PROBLEM TO WORK ON: Transcribe the data that follows precisely, omitting nothing.

INPUT ROWS:

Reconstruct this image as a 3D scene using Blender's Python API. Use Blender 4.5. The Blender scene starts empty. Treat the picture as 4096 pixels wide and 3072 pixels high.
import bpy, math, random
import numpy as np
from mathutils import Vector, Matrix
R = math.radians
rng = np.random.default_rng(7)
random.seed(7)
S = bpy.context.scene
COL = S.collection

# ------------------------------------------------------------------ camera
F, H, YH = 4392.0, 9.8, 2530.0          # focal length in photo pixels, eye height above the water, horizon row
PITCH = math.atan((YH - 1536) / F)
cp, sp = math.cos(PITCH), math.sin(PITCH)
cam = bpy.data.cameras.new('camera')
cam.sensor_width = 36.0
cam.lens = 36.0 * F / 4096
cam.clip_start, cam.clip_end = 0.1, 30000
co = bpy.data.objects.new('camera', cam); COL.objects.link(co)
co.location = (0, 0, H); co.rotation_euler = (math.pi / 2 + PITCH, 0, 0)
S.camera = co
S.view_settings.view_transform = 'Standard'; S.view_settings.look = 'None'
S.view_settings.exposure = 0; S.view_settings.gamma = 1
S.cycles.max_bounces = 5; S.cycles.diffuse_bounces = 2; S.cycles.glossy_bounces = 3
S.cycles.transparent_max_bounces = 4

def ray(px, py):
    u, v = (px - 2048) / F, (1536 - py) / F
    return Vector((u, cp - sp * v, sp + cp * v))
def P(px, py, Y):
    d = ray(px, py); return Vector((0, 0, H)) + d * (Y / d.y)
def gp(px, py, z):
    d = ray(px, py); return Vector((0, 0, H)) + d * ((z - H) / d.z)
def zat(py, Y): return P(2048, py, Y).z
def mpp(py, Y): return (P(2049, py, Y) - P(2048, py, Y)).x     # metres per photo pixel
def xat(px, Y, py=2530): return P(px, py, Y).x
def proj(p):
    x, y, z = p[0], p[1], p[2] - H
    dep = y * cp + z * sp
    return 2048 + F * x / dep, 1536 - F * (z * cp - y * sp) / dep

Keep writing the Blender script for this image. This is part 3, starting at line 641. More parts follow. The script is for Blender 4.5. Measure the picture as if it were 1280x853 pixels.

TASK OUTPUT:
Reconstruct this image as a 3D scene using Blender's Python API. Use Blender 4.5. The Blender scene starts empty. Treat the picture as 4096 pixels wide and 3072 pixels high.
import bpy, math, random
import numpy as np
from mathutils import Vector, Matrix
R = math.radians
rng = np.random.default_rng(7)
random.seed(7)
S = bpy.context.scene
COL = S.collection

# ------------------------------------------------------------------ camera
F, H, YH = 4392.0, 9.8, 2530.0          # focal length in photo pixels, eye height above the water, horizon row
PITCH = math.atan((YH - 1536) / F)
cp, sp = math.cos(PITCH), math.sin(PITCH)
cam = bpy.data.cameras.new('camera')
cam.sensor_width = 36.0
cam.lens = 36.0 * F / 4096
cam.clip_start, cam.clip_end = 0.1, 30000
co = bpy.data.objects.new('camera', cam); COL.objects.link(co)
co.location = (0, 0, H); co.rotation_euler = (math.pi / 2 + PITCH, 0, 0)
S.camera = co
S.view_settings.view_transform = 'Standard'; S.view_settings.look = 'None'
S.view_settings.exposure = 0; S.view_settings.gamma = 1
S.cycles.max_bounces = 5; S.cycles.diffuse_bounces = 2; S.cycles.glossy_bounces = 3
S.cycles.transparent_max_bounces = 4

def ray(px, py):
    u, v = (px - 2048) / F, (1536 - py) / F
    return Vector((u, cp - sp * v, sp + cp * v))
def P(px, py, Y):
    d = ray(px, py); return Vector((0, 0, H)) + d * (Y / d.y)
def gp(px, py, z):
    d = ray(px, py); return Vector((0, 0, H)) + d * ((z - H) / d.z)
def zat(py, Y): return P(2048, py, Y).z
def mpp(py, Y): return (P(2049, py, Y) - P(2048, py, Y)).x     # metres per photo pixel
def xat(px, Y, py=2530): return P(px, py, Y).x
def proj(p):
    x, y, z = p[0], p[1], p[2] - H
    dep = y * cp + z * sp
    return 2048 + F * x / dep, 1536 - F * (z * cp - y * sp) / dep

Keep writing the Blender script for this image. This is part 3, starting at line 641. More parts follow. The script is for Blender 4.5. Measure the picture as if it were 1280x853 pixels.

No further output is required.